The U.S. has been in a perpetual national emergency over terrorism threats since Sept. 11, 2001, which was again extended for another year.
President Joe Biden on Wednesday extended an executive order that has been in place since it was first signed by former president George W. Bush on September 23, 2001.
The White House issued a notice, “Continuation of the National Emergency with Respect to Persons who Commit, Threaten to Commit, or Support Terrorism,” stating Biden signed Executive Order 13224. The order declares a national emergency pursuant to the International Emergency Economic Powers Act.
The law relates to “the unusual and extraordinary threat to the national security, foreign policy, and economy of the United States constituted by the grave acts of terrorism and threats of terrorism committed by foreign terrorists, including the terrorist attacks on September 11, 2001, in New York and Pennsylvania and against the Pentagon, and the continuing and immediate threat of further attacks against United States nationals or the United States.”
The order also continues an executive order first signed by former President Donald Trump on Sept. 9, 2019, the notice states. Executive order 13886 was signed “to strengthen and consolidate sanctions to combat the continuing threat posed by international terrorism and to take additional steps to deal with the national emergency.”
It states that those “who commit, threaten to commit, or support terrorism continue to pose an unusual and extraordinary threat to the national security, foreign policy, and economy of the United States.”
The White House says the national security threat is ongoing since the 2001 executive order was signed. Biden is adopting measures “to deal with that emergency.” He extended the national emergency and order “beyond September 23, 2024, … for 1 year.”
The notice was published in the Federal Register and transmitted to the Congress.
The extension was granted as the greatest number of illegal border crossers entering the U.S. have been identified on the terrorist watch list under the Biden-Harris administration.
According to CBP data, from fiscal 2021 through August of this year, 1,856 identified on the U.S. terrorist watch list as known or suspected terrorists (KSTs) were encountered or apprehended at the northern and southwest borders, with the greatest number in a single year of 736 in fiscal 2023.
Under the Trump administration, 1,432 KSTs were apprehended from fiscal years 2017-2020, with the greatest number reported of 541 in fiscal 2019.
CBP’s fiscal year is from Oct. 1 through Sept. 30.
CBP reported KST data includes numbers from land ports of entry at the U.S.-Canada and US-Mexico borders, including all nationalities, and noncitizens apprehended between ports of entry at both borders. While many congressional and news reports solely focus on one data set, the greatest number reported every year, with the exception of 2019, are caught by U.S. officials at the US-Canada border, The Center Square first reported.
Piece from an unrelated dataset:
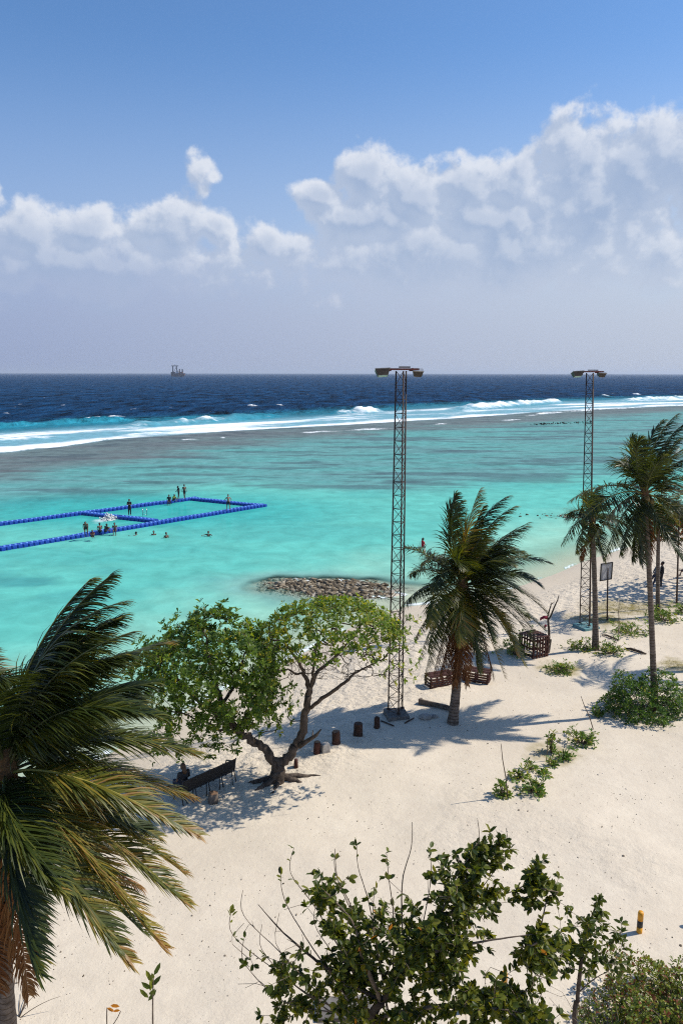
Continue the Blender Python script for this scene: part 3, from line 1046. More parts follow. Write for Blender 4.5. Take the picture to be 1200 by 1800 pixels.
def palm(name, label, base, crown, bend, fronds, r0, r1, leaf_len=0.75, nleaf=70, extra=0, group=None, flen=3.6, nuts=5, wid=0.040, seed=1, wind=0.5):
    """fronds: (ctrl, tip, kind) in world space; extra random ones fill the head"""
    rs = random.Random(seed)
    t = thing(name, label, 'palm tree', base, 0, group)
    inv = -Vector(base)
    n = 40
    mid = (Vector(base) + Vector(crown)) / 2 + Vector(bend)
    pts = bez(Vector(base) + Vector((0, 0, -0.3)), mid, Vector(crown), n)
    mb = MB()
    hsum = 0
    rad = []
    for i in range(n):
        f = i / (n - 1)
        fl = 0.55 * math.exp(-f * 9.0)
        rad.append((r0 + (r1 - r0) * f) * (1 + fl) * (1 + 0.05 * (i % 2)))
    mb.tube([p + inv for p in pts], rad, 12)
    L = (Vector(crown) - Vector(base)).length
    mb.a = [(k // 12) / (n - 1) * L for k in range(len(mb.v))]
    part('trunk', mb, M['bark_palm'], t, True)
    # fibrous heart, leaf bases and nuts
    hb = MB()
    ax = (pts[-1] - pts[-3]).normalized()
    hb.tube([Vector(crown) + inv - ax * 0.35, Vector(crown) + inv - ax * 0.1, Vector(crown) + inv + ax * 0.25, Vector(crown) + inv + ax * 0.75], [r1 * 1.1, r1 * 1.8, r1 * 1.5, r1 * 0.25], 10)
    part('crown_fiber', hb, M['fiber'], t, True)
    for k in range(nuts):
        a = k / max(nuts, 1) * 6.28 + rs.random()
        part('coconut', MB().sphere(Vector(crown) + inv + Vector((math.cos(a) * 0.28, math.sin(a) * 0.28, -0.15 - 0.2 * rs.random())), 0.12, 8, 6, (1, 1, 1.25)), M['coconut'], t, True)
    c = Vector(crown)
    allf = list(fronds)
    for k in range(extra):
        a = rs.uniform(0, 6.283)
        e = rs.uniform(-0.5, 1.1)
        d = Vector((math.cos(a) * math.cos(e), math.sin(a) * math.cos(e), math.sin(e))) + WIND * 0.25
        d.normalize()
        ln = flen * rs.uniform(0.8, 1.05)
        ctrl = c + d * ln * 0.5 + Vector((0, 0, 0.25 * ln))
        tip = c + d * ln * 0.92 + WIND * 0.5 + Vector((0, 0, -0.30 * ln * (1 - max(e, 0) * 0.5)))
        allf.append((ctrl, tip, 'g'))
    for k, (ctrl, tip, kind) in enumerate(allf):
        dry = kind == 'd'
        hue = {'g': rs.uniform(0.25, 0.50), 'y': 0.74, 'd': rs.uniform(0.2, 0.6), 'k': 0.18}[kind]
        b0 = c + (Vector(ctrl) - c).normalized() * 0.15 + inv
        me, rib = frond_mesh(b0, Vector(ctrl) + inv, Vector(tip) + inv, leaf_len * rs.uniform(0.9, 1.1), nleaf, wind * (0.4 if dry else 1.0), 0.55 if dry else 0.36, hue, dry, fold=-0.35 if dry else rs.uniform(-0.1, 0.12), wid=wid, roll=rs.uniform(-0.35, 0.35))
        f = link('frond', me, t)
        if dry:
            f['label'] = 'dead brown frond hanging down'
        part('midrib', rib, M['rachis_dry'] if dry else (M['rachis'] if kind == 'y' or rs.random() < 0.3 else M['rachis_dark']), f, True)
    return t


def tree_graph(roots, attract, seg=0.35, jit=0.12, r_tip=0.006, expo=2.4, lift=0.0, seed=3, rmax=None):
    """roots: list of polylines [(pos, radius)] forming the limbs; attract: points to be reached by branches.
    Returns branch chains as (points, radii)."""
    rs = random.Random(seed)
    pos, par = [], []
    limb_r = {}
    starts, spans = {}, {}
    for li, (parent_limb, pl) in enumerate(roots):
        prev = -1
        if parent_limb is not None:
            lo, hi = spans[parent_limb]
            p0 = np.array(tuple(pl[0][0]))
            prev = min(range(lo, hi), key=lambda q: np.linalg.norm(pos[q] - p0))
        first = len(pos)
        for (p, r) in pl:
            pos.append(np.array(tuple(p)))
            par.append(prev)
            prev = len(pos) - 1
            limb_r[prev] = r
        starts[li] = prev
        spans[li] = (first, len(pos))
    nlimb = len(pos)
    order = sorted(range(len(attract)), key=lambda i: min(np.linalg.norm(attract[i] - pos[j]) for j in range(0, nlimb)))
    tips = []
    PA = np.zeros((200000, 3))
    PA[:nlimb] = np.array(pos)
    cnt = nlimb
    ends = set(starts.values())
    pen = np.zeros(200000)
    for j in range(nlimb):
        pen[j] = 0.0 if j >= min(nlimb * 0.3, 22) else 1.2
        if limb_r[j] < 0.0125 and r_tip < 0.005:
            pen[j] = 0.25
    for i in order:
        a = attract[i]
        dv = a - PA[:cnt]
        dist = np.linalg.norm(dv, axis=1) + pen[:cnt] + np.maximum(0, -dv[:, 2]) * 0.8
        j = int(np.argmin(dist))
        start = PA[j].copy()
        ln = np.linalg.norm(a - start)
        k = max(2, int(ln / seg))
        # leave along the parent's direction, curve towards the point
        pj = par[j]
        dirp = (PA[j] - PA[pj]) if pj >= 0 else np.array([0, 0, 1.0])
        dirp = dirp / (np.linalg.norm(dirp) + 1e-9)
        c = start + dirp * ln * 0.35 + np.array([0, 0, lift * ln])
        prev = j
        for q in range(1, k + 1):
            t = q / k
            p = start * (1 - t) ** 2 + c * 2 * t * (1 - t) + a * t * t
            if q < k:
                p = p + np.array([rs.gauss(0, 1), rs.gauss(0, 1), rs.gauss(0, 1)]) * jit * min(1, ln) * 0.5
            PA[cnt] = p
            par.append(prev)
            prev = cnt
            cnt += 1
        tips.append(prev)
    # pipe-model radii
    rad = np.zeros(cnt)
    kids = [[] for _ in range(cnt)]
    for j in range(cnt):
        if par[j] >= 0:
            kids[par[j]].append(j)
    acc = np.zeros(cnt)
    for j in range(cnt - 1, -1, -1):
        if not kids[j]:
            acc[j] = r_tip ** expo
        rad[j] = acc[j] ** (1 / expo)
        if par[j] >= 0:
            acc[par[j]] += acc[j]
    if rmax:
        rad = np.minimum(rad, rmax)
    for j, r in limb_r.items():
        rad[j] = r
    # chains
    chains = []
    used = set()
    stack = [j for j in range(cnt) if par[j] < 0]
    while stack:
        j = stack.pop()
        if par[j] >= 0:
            ch = [par[j], j]
        else:
            ch = [j]
        while kids[j]:
            lim = [q for q in kids[j] if q < nlimb and q == j + 1]
            nx = lim[0] if lim and j < nlimb else max(kids[j], key=lambda q: acc[q])
            for q in kids[j]:
                if q != nx:
                    stack.append(q)
            ch.append(nx)
            j = nx
        rr = [rad[q] for q in ch]
        if len(ch) > 1 and ch[0] >= 0 and par[ch[1]] == ch[0] and par[ch[0]] != -1:
            rr[0] = min(rr[0], rr[1] * 1.3)
        chains.append(([Vector(PA[q]) for q in ch], rr))
    return chains, PA[:cnt], np.array(par), tips


LEAF_V = np.array([[0, 0, 0], [0.30, 0.42, 0.05], [0.30, 0, -0.03], [0.30, -0.42, 0.05], [0.72, 0.40, 0.02], [0.72, 0, -0.06], [0.72, -0.40, 0.02], [1.0, 0, -0.10]])
LEAF_F = np.array([[0, 2, 1, 1], [0, 3, 2, 2], [1, 2, 5, 4], [2, 3, 6, 5], [4, 5, 7, 7], [5, 6, 7, 7]])
LEAF_T = np.array([[0, 2, 1], [0, 3, 2], [1, 2, 5], [1, 5, 4], [2, 3, 6], [2, 6, 5], [4, 5, 7], [5, 6, 7]])
# obovate (spatula shaped) leaf, cheaper
LEAF2_V = np.array([[0, 0, 0], [0.5, 0.30, 0.03], [0.5, -0.30, 0.03], [0.85, 0.36, 0.0], [0.85, -0.36, 0.0], [1.0, 0, -0.06]])
LEAF2_T = np.array([[0, 2, 1], [1, 2, 4], [1, 4, 3], [3, 4, 5]])


def leaves_np(pos, dirs, length, width, var, tilt=0.6, tmpl=0, up=None):
    """a cloud of leaves as one array mesh (verts, tris, var)"""
    n = len(pos)
    LV, LT = (LEAF_V, LEAF_T) if tmpl == 0 else (LEAF2_V, LEAF2_T)
    d = dirs / np.linalg.norm(dirs, axis=1)[:, None]
    u = np.array([0, 0, 1.0]) if up is None else up
    nz = u + rng.normal(0, tilt, (n, 3))
    nz = nz - d * np.sum(nz * d, 1)[:, None]
    nz /= np.maximum(np.linalg.norm(nz, axis=1)[:, None], 1e-6)
    sd = np.cross(nz, d)
    ln = np.broadcast_to(length, (n,))
    wd = np.broadcast_to(width, (n,))
    V = pos[:, None, :] + d[:, None, :] * (LV[None, :, 0, None] * ln[:, None, None]) + sd[:, None, :] * (LV[None, :, 1, None] * wd[:, None, None] / 0.84) + nz[:, None, :] * (LV[None, :, 2, None] * ln[:, None, None])
    k = len(LV)
    F = (LT[None] + (np.arange(n) * k)[:, None, None]).reshape(-1, 3)
    return V.reshape(-1, 3), F, np.repeat(var, k)


def rosettes(pts, axes, nl, length, width, spread=1.0, var_mu=0.45, var_sd=0.22, tmpl=1, yellow=0.02):
    """whorls of leaves round twig ends"""
    n = len(pts)
    reps = nl
    pos = np.repeat(pts, reps, 0)
    ax = np.repeat(axes / np.linalg.norm(axes, axis=1)[:, None], reps, 0)
    rnd = rng.normal(size=pos.shape)
    perp = rnd - ax * np.sum(rnd * ax, 1)[:, None]
    perp /= np.linalg.norm(perp, axis=1)[:, None]
    el = rng.uniform(0.15, 1.0, len(pos))
    d = perp * spread + ax * el[:, None]
    v = np.clip(np.repeat(rng.normal(0, 0.12, n), reps) + rng.normal(var_mu, var_sd, len(pos)), 0, 0.96)
    v = np.where(rng.random(len(pos)) < yellow, 1.0, v)
    ln = length * rng.uniform(0.65, 1.2, len(pos))
    return leaves_np(pos - ax * rng.uniform(0, 0.06, len(pos))[:, None], d, ln, ln * width, v, 0.35, tmpl, up=ax)


def chains_part(name, chains, mat, parent, inv, lo=0.0, hi=9.9, sides=None):
    mb = MB()
    for pts, rr in chains:
        mx = max(rr)
        if not (lo <= mx < hi):
            continue
        sd = sides or (10 if mx > 0.08 else 6 if mx > 0.03 else 4 if mx > 0.012 else 3)
        mb.tube([p + inv for p in pts], rr, sd, False)
    if mb.v:
        o = part(name, mb, mat, parent, True)
        if name == 'branches':
            o['kind'] = 'stuff'
        return o


def stuff_part(name, V, F, A, mat, parent, inv, smooth=False):
    me = mesh_np(name, V + np.array(tuple(inv)), F, [mat], smooth, {'var': ('FLOAT', A)})
    o = link(name, me, parent)
    o['kind'] = 'stuff'
    return o


def smooth_limb(pts, n=10, wob=0.04, seed=0):
    """Catmull-Rom through (pos, r) control points"""
    rs = random.Random(seed)
    out = []
    P_ = [pts[0]] + list(pts) + [pts[-1]]
    for i in range(1, len(P_) - 2):
        for k in range(n):
            t = k / n
            a, b, c, d = [Vector(P_[i + j][0]) for j in (-1, 0, 1, 2)]
            p = 0.5 * ((2 * b) + (c - a) * t + (2 * a - 5 * b + 4 * c - d) * t * t + (3 * b - a - 3 * c + d) * t ** 3)
            r = P_[i][1] * (1 - t) + P_[i + 1][1] * t
            p = p + Vector((rs.gauss(0, wob), rs.gauss(0, wob), rs.gauss(0, wob))) * r * 4
            out.append((p, r * rs.uniform(0.93, 1.08)))
    out.append((Vector(pts[-1][0]), pts[-1][1]))
    return out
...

The greatest number of KSTs reported at the US-Canada border total 487 in fiscal 2023 followed by 323 this fiscal year to date.
Overall, 1,178 KSTs were apprehended at the US-Canada border under the Biden-Harris administration and 798 under the Trump administration.
Since fiscal 2021 through August of this year, 382 noncitizens identified on the terrorist watch list were apprehended after they illegally entered the U.S. from Mexico between ports of entry, according to the data. That’s up from 11 under Trump from fiscal years 2017-2020.
Those identified as KSTs are matched to the Terrorist Screening Dataset, the federal government’s database that contains sensitive information on terrorist identities. The TSDS originated as a consolidated terrorist watchlist to hold information on known or suspected terrorists. Over the past decade, it evolved “to include additional individuals who represent a potential threat to the United States, including known affiliates of watchlisted individuals,” CBP says.
The CBP data has been reported as hundreds with ties to the Islamic terrorist group ISIS were released into the country by the Biden administration or evaded capture with ties to an alleged ISIS smuggling ring. FBI Director Christopher Wray has warned multiple times of heightened terrorist threats similar to those existing 23 years ago, The Center Square reported.
Retired national security experts have also warned that a terrorist attack is imminent; U.S. military bases have been breached by illegal foreign nationals; retired FBI national security experts have warned Biden-Harris border policies have facilitated a “soft invasion” into the U.S. of millions of military-age men illegally entering the country, including from terror-linked regions, China and Russia.